Denn gestern (6. September 2018) wird die erfreuliche SDA-Mitteilung auf watson.ch und im Blick.ch mit dem suggestiven Titel «Angst um guten Ruf: RUAG verzichtet auf Bau einer Munitionsfabrik in Brasilien» veröffentlicht. Die SDA-Mitteilung ist Konsequenz der Antwort des Bundesrates auf die Interpellation von Angelo Barrile. Der Bundesrat schreibt: „Der Bundesrat ist als Alleinaktionär der Ruag Holding AG der Ansicht, dass der Bau einer Anlage für Munitionsfertigung in Brasilien mit Reputationsrisiken für die Ruag und die Schweiz verbunden wäre, weshalb darauf verzichtet werden sollte. Er hat diese Haltung dem Verwaltungsrat der Ruag Holding AG mitgeteilt.“

Das ist sicher ein erfreulicher Teilerfolg. Jetzt nehmen wir diesen positiven Schwung mit, um mit gesammelten Kräften die perverse Waffenexportpolitik des Bundes zu beenden. Die (selbst)mörderischen Mühlen der Gewinnmaximierung dürfen nicht das letzte Wort behalten.

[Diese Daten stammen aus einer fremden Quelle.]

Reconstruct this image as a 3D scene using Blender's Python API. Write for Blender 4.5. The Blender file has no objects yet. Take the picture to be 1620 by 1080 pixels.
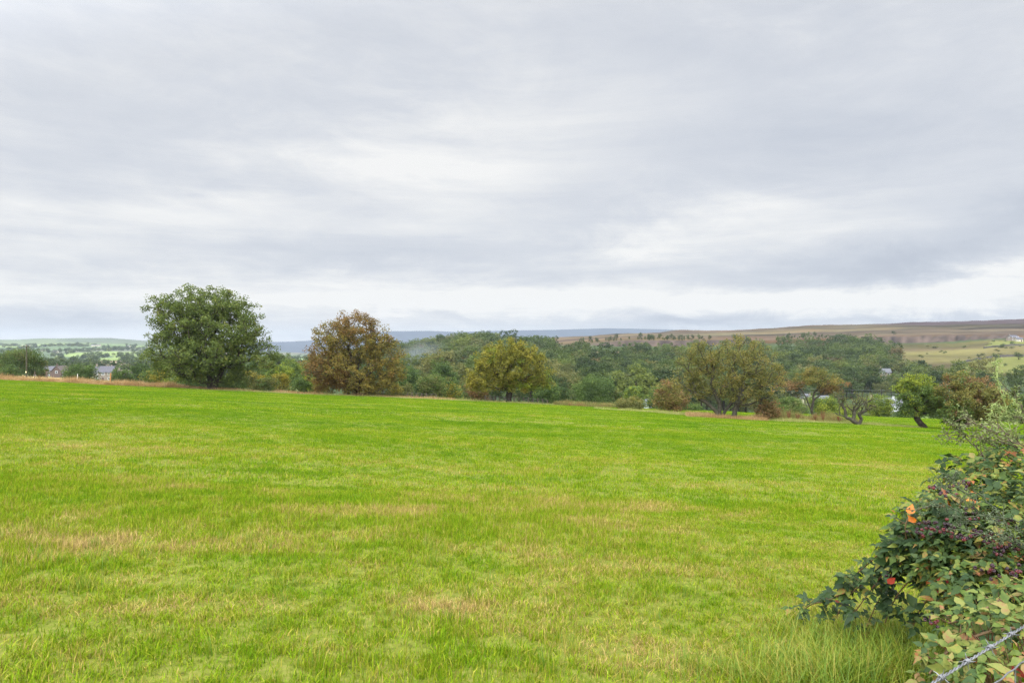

Dabei geht es auch darum, das dumm egoistische Argument der Arbeitsplatzsicherung zu knacken. Erstens hat die Rüstungsindustrie einen extrem kleinen Anteil am Arbeitsplatzbestand in der Schweiz. Zweitens ist das Argument ein gewaltiger Stoss in den Magen der durch Vertreter der Wirtschaft so hochgelobten «Swissness», die sich durch Kreativität, Qualität und Präzision auszuzeichnen frönt. Wer «Swissness» für den Krieg produziert, sollte auch die Fähigkeit haben, diese für Frieden und Gerechtigkeit neu auszurichten. Stur das Argument der Arbeitsplatzsicherung zu deklinieren, ist ein offenes Eingeständnis fehlender kreativer Eigenkapazität.